So in1980, he left for Philadelphia where an uncle was already living.  He quickly found that his professional life was over.  “My degree was no good, I couldn’t speak English, couldn’t get a license.”

His uncle told him he had two choices: manufacturing or washing dishes at a restaurant.  He rejected the former out of hand, but busboy work did not appeal to him.  Perhaps he could cook.

Only one problem:  “I didn’t know how to cook.” 

In Hong Kong, his grandfather had advised him that if he were to turn to cooking, he should just cook duck.  “It’s pretty easy,” Mr. Chow said, “and it’s simple to start. You just need one oven and one table, no help.”

He practiced and practiced until he thought he had a good product.  Still, he thought like an engineer, so he decided to do a test run first.  He bought ten ducks from Long Island (“I don’t get them from there anymore, it got too expensive and the ducks all moved to Pennsylvania”).  He then went to a friend who had started his own restaurant and asked him to rent him space on his front counter so that he could sell the ducks as take out.  The friend agreed; the ten ducks flew off the table.

Now Mr. Chow was ready to open his own business.  Only one problem: “I didn’t know how to run a business.”  Oh, and:  “I couldn’t find a building.”
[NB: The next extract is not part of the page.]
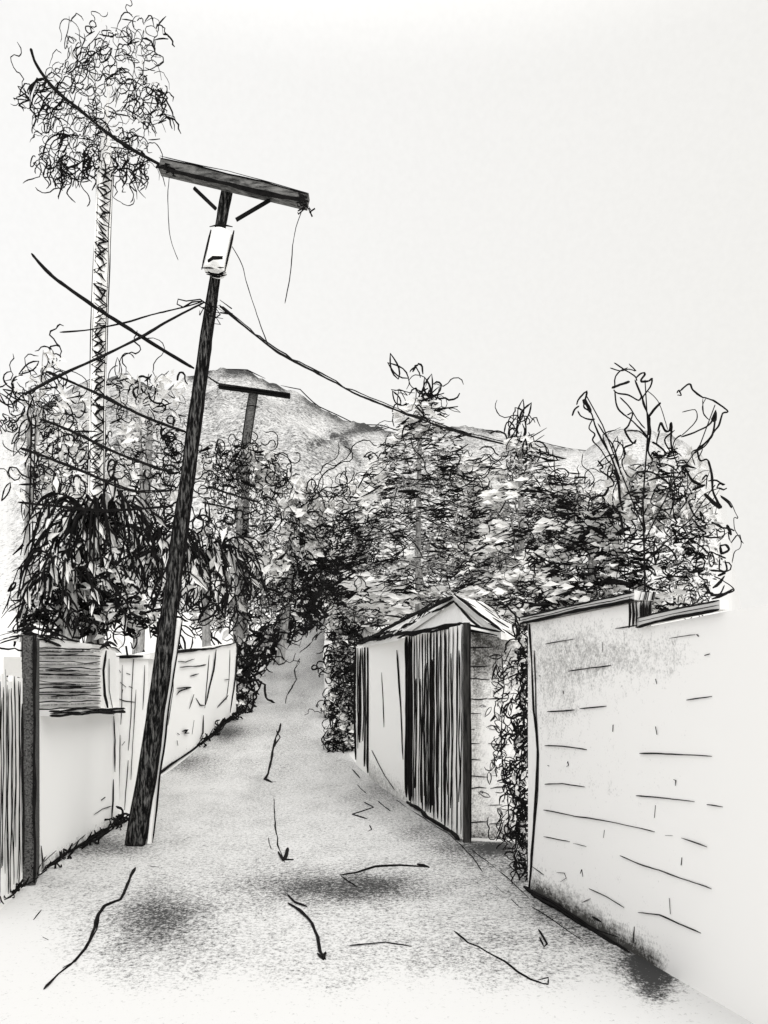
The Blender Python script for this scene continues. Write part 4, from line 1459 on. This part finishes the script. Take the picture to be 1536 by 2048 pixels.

He continued to sell ducks to go and did other work while he searched.  Finally, he found a 300 square foot deli in a dicey location on the far end of Philadelphia’s Chinatown.  The owners were asking $18,000.  Mr. Chow had $5,000.

When he made his offer, the sellers laughed him out of the room.  He left to continue his search.  But a few hours later they called him: $8,000.  Mr. Chow still had only $5,000.

“They said to me, ‘well, if we’re going to give it to you for $5,000, we’re going to have to take out the fryer and some of the other equipment.’” Mr. Chow agreed.  Now he had a place, but no money.

He left the studio apartment he was renting and for the next six months lived in the restaurant. Eventually he bought what he needed and opened for business.  He brought on a partner to run the front of the house while he cooked.

People really liked his ducks.  They liked them so much that eventually he had the means to expand his menu to cater to the Koreans, Vietnamese, and other Asians who had moved into the area, not to mention the native-born population that loved his Peking Duck.

Mr. Chow expanded the building, then added a second level, then expanded the whole thing again.  Over the course of 36 years, he added five other locations.

“My grandfather gave me very good advice,” Mr. Chow said.

Thursday, October 20, 2016

You Can’t Throw Facts at Fear



I was conversing with a person here at the Welcoming Economies Global Network conference who said that you can’t throw facts at fear.  You may have all the statistics in the world – immigrants founded 40% of Fortune 500 companies, immigrants commit crimes and are incarcerated at a much lower rate than the general population – but it won’t matter if your audience is convinced that immigrants are job-stealing law breakers. 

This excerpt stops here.